Je fais ça depuis le milieu des années 1990. J’étais aux prémices du street art, c’est un peu plus marketing que le graffiti parce que tu cherches à faire des choses qui vont plaire aux gens qui vont le voir mais j’aime bien cette idée.
(Photo: Thoma Vuille)
Tu dois beaucoup à Chris Marker ?
Chris Marker a fait son film (Chats Perchés) en 2004, il voulait comprendre les années 2000, la globalisation et il a senti arriver le mouvement street art avec entre autre Banksy. Le chat représente un symbole de résistance et d’utopie. Il m’a fait rentrer à Pompidou, on a fait la couverture de Libération et il m’a ouvert son réseau. Il m’a mis le pied à l’étrier quand j’avais entre 22 et 24 ans. C’est grâce à lui que je suis arrivé dans la cour des grands et que j’ai pu faire le tour du monde quatre fois.

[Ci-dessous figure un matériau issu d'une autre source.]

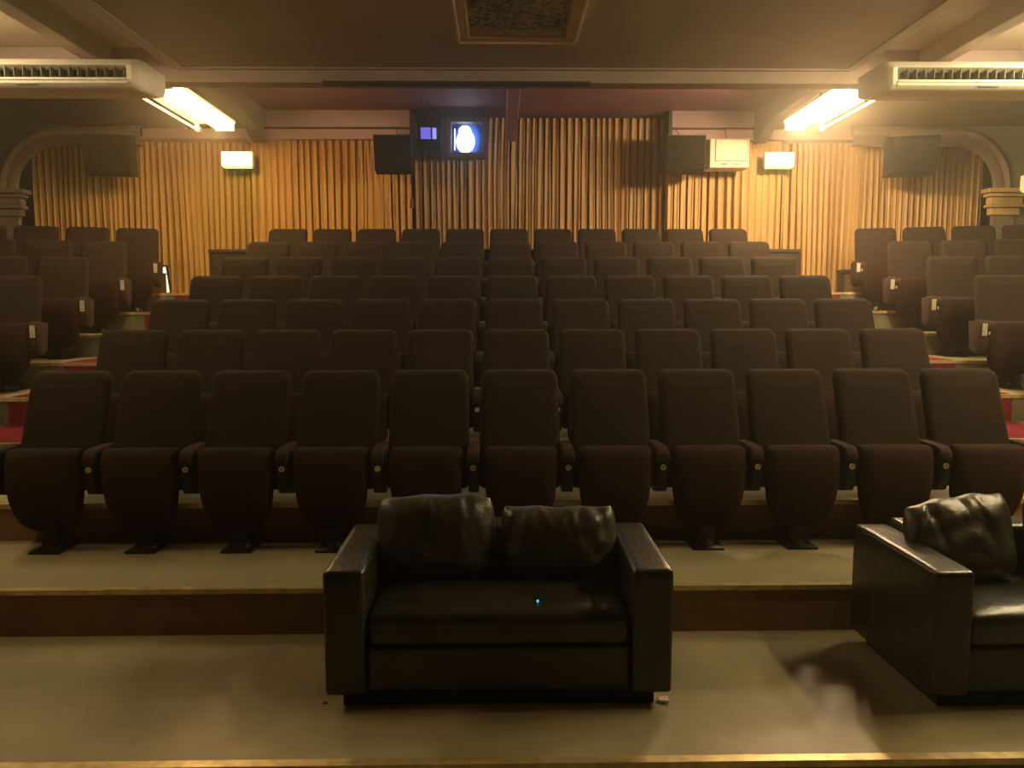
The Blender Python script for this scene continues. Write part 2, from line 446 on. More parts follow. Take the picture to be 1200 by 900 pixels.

Grâce à lui, j’ai aussi arrêté de dessiner dans la rue en douce. En 2007, j’en ai eu marre de peindre discrètement. Alors que je peignais à Orléans, les flics sont venus et je leur ai dit « j’arrête pas, c’est vous qui m’arrêtez. Je dessine à l’international, je suis pas un petit délinquant, je n’ai plus à me cacher« . Depuis je bosse aussi en faisant des tableaux mais je m’ennuie à faire de la peinture bourgeoise dans mon atelier, j’ai besoin d’aller peindre dans la rue et que les gens m’alpaguent. C’est comme le live en musique, t’as besoin du contact avec le public. Ce que je n’ai pas dans un atelier.